◆ REQUEST ◆
Check each line of the data for "pixels" and select those that have it.

◆ GIVEN MATERIAL ◆

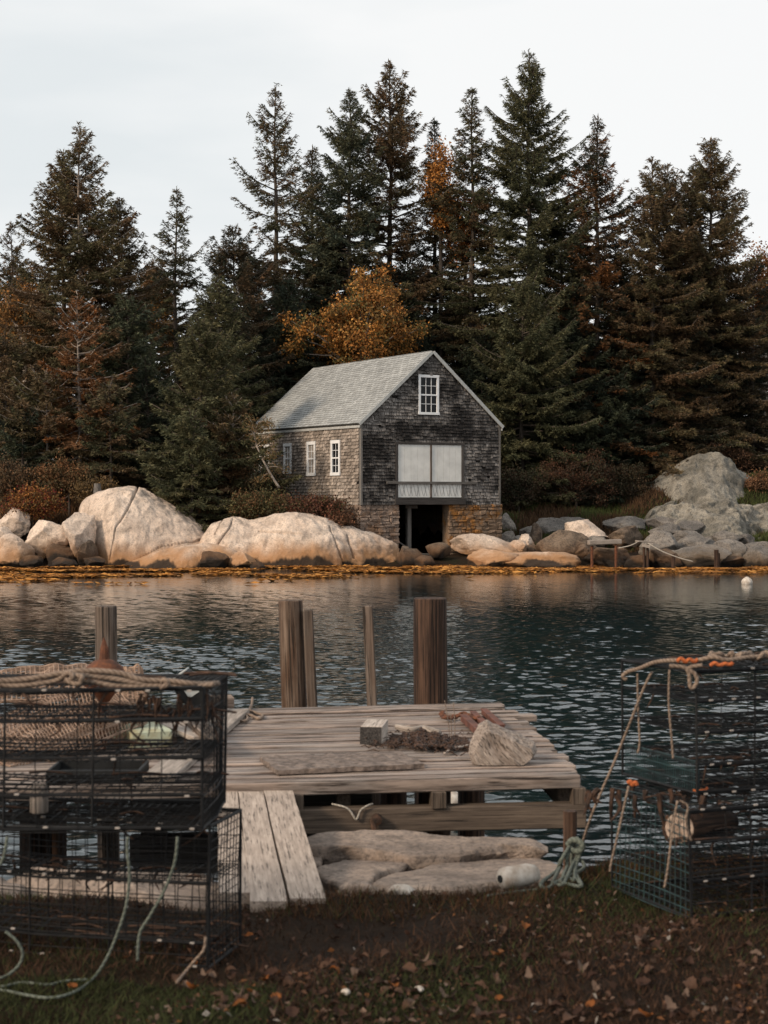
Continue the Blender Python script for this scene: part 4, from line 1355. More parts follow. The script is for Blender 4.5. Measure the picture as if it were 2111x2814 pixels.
# shrubs (zoomed-photo pixels)
SH = [
    ('orange and red shrub on the rocks at the left edge', 70, 1085, 75, 32, 65.5, [(0.26, 0.11, 0.03), (0.17, 0.075, 0.025), (0.12, 0.02, 0.016), (0.10, 0.065, 0.025)], 60),
    ('brown shrub behind the orange one at the left edge', 25, 1040, 60, 40, 67.5, [(0.13, 0.07, 0.035), (0.09, 0.06, 0.03), (0.07, 0.05, 0.03)], 50),
    ('tangled brown shrub above the left boulders', 150, 1030, 70, 38, 67.5, [(0.12, 0.065, 0.03), (0.08, 0.06, 0.028), (0.15, 0.07, 0.03)], 55),
    ('olive shrub crowning the tall granite dome', 205, 1060, 40, 22, 66.3, [(0.12, 0.075, 0.03), (0.09, 0.06, 0.03)], 30),
    ('low juniper hanging over the long granite dome', 560, 1088, 70, 22, 64.9, [(0.085, 0.075, 0.03), (0.12, 0.065, 0.03), (0.06, 0.055, 0.025)], 55),
    ('low red-brown heath spilling from the boathouse side wall', 680, 1094, 75, 18, 64.6, [(0.13, 0.05, 0.028), (0.09, 0.04, 0.025), (0.08, 0.06, 0.028)], 55),
    ('low brown heath tuft at the foundation corner', 735, 1122, 30, 12, 64.2, [(0.12, 0.055, 0.03), (0.08, 0.045, 0.025)], 20),
    ('dark green bush against the boathouse side wall', 580, 1045, 45, 38, 66.6, [(0.04, 0.05, 0.028), (0.065, 0.055, 0.03), (0.09, 0.055, 0.03)], 45),
    ('brown bush hiding the far corner of the boathouse', 500, 1000, 60, 60, 67.5, [(0.10, 0.06, 0.03), (0.06, 0.055, 0.03), (0.13, 0.07, 0.032)], 60),
    ('dark rusty shrub beside the right wall of the boathouse', 1120, 1048, 50, 48, 76.5, [(0.05, 0.032, 0.02), (0.035, 0.036, 0.02)], 45),
    ('broad dark red-brown shrub right of the boathouse', 1245, 1036, 95, 62, 77.5, [(0.055, 0.03, 0.018), (0.038, 0.034, 0.02), (0.07, 0.032, 0.018)], 75),
    ('dark brown shrub near the grass by the outcrop', 1360, 1044, 60, 50, 79, [(0.055, 0.035, 0.02), (0.04, 0.036, 0.02)], 45),
    ('brown shrub behind the peak of the grey outcrop', 1560, 985, 90, 38, 82, [(0.06, 0.036, 0.022), (0.09, 0.045, 0.025)], 60),
    ('tawny dry tuft at the right foot of the grey outcrop', 1640, 1045, 30, 22, 78.5, [(0.16, 0.08, 0.04), (0.10, 0.055, 0.03)], 26),
]
for i, (lb, x, y, hw, hh, Y, cols, n_) in enumerate(SH):
    c = P(x * 1.2725, y * 1.2725, Y)
    zb = min(float(fz(c.x, Y)), c.z - hh * 1.2725 * Y / F * 0.8)
    broadleaf('shrub', lb, x, y, hw, hh, Y, cols, seed=20 + i, n_cl=n_, per=150, leaf=0.085, bark='bark', cat='shrub', zbase=zb - 0.1, depth=max(0.6, hw * 1.2725 * Y / F * 0.6), clr=0.19)

# crooked pale snag with tufts by the boathouse corner
sn = thing('snag', 'crooked pale half-bare spruce leaning before the left end of the boathouse', 'tree', tuple(P(770, 1345, 65.8)))
b0 = P(770, 1345, 65.8)
mb = MB()  # dark strips added in the plank gaps so the seams read as dark lines
path = [P(768, 1340, 65.8), P(742, 1300, 65.8), (P(722, 1262, 65.9)), P(706, 1225, 65.9), P(700, 1190, 65.9), P(712, 1160, 65.9)]
mb.tube([p - b0 for p in smooth_path(path, 4)], [0.06 - 0.045 * i / 20 for i in range(21)], 7, wob=0.3)
rg = np.random.default_rng(12)
tips = []
for (a, b) in [((722, 1262), (748, 1248)), ((706, 1225), (742, 1205)), ((700, 1190), (735, 1172)), ((706, 1225), (690, 1180)), ((712, 1160), (740, 1165)), ((742, 1300), (715, 1320)), ((700, 1190), (686, 1150)), ((735, 1285), (780, 1290))]:
    A = P(*a, 65.9) - b0; B = P(*b, 65.7) - b0
    mb.tube(smooth_path([A, (A + B) / 2 + Vector((0, 0, 0.08)), B], 3), [0.03 - 0.0035 * i for i in range(7)], 5, cap=False)
    tips += [B, (A + B) / 2]
mb.build('trunk', M['bark_pale'], sn, smooth=True)
tips = np.array([list(t) for t in tips])
ci = np.repeat(np.arange(len(tips)), 80)
C = tips[ci] + rg.normal(0, 1, (len(ci), 3)) * np.array([0.17, 0.15, 0.10])
A = norm(rg.normal(0, 1, (len(ci), 3)))
W = norm(np.cross(A, rg.normal(0, 1, A.shape)))
v = np.stack([C - W * 0.018, C + W * 0.018, C + A * 0.13], 1).reshape(-1, 3)
cc = np.array([[0.16, 0.11, 0.05], [0.09, 0.08, 0.035], [0.19, 0.11, 0.05]])[rg.integers(0, 3, len(ci))]
link_mesh('crown', np_mesh('crown', v, np.arange(len(v)).reshape(-1, 3), np.repeat(cc, 3, 0)), M['foliage'], sn)

# grey tree stump on the dome
o_ = MB()
c = P(268, 1334, 65.6)
o_.tube([c + Vector((0, 0, -0.5)), c + Vector((0, 0, 0.08))], [0.17, 0.13], 10, wob=0.2)
tag(o_.build('tree_stump', M['grey_trim'], None), 'small pale stump on top of the tall dome', 'stump')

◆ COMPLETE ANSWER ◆
Continue the Blender Python script for this scene: part 4, from line 1355. More parts follow. The script is for Blender 4.5. Measure the picture as if it were 2111x2814 pixels.
# shrubs (zoomed-photo pixels)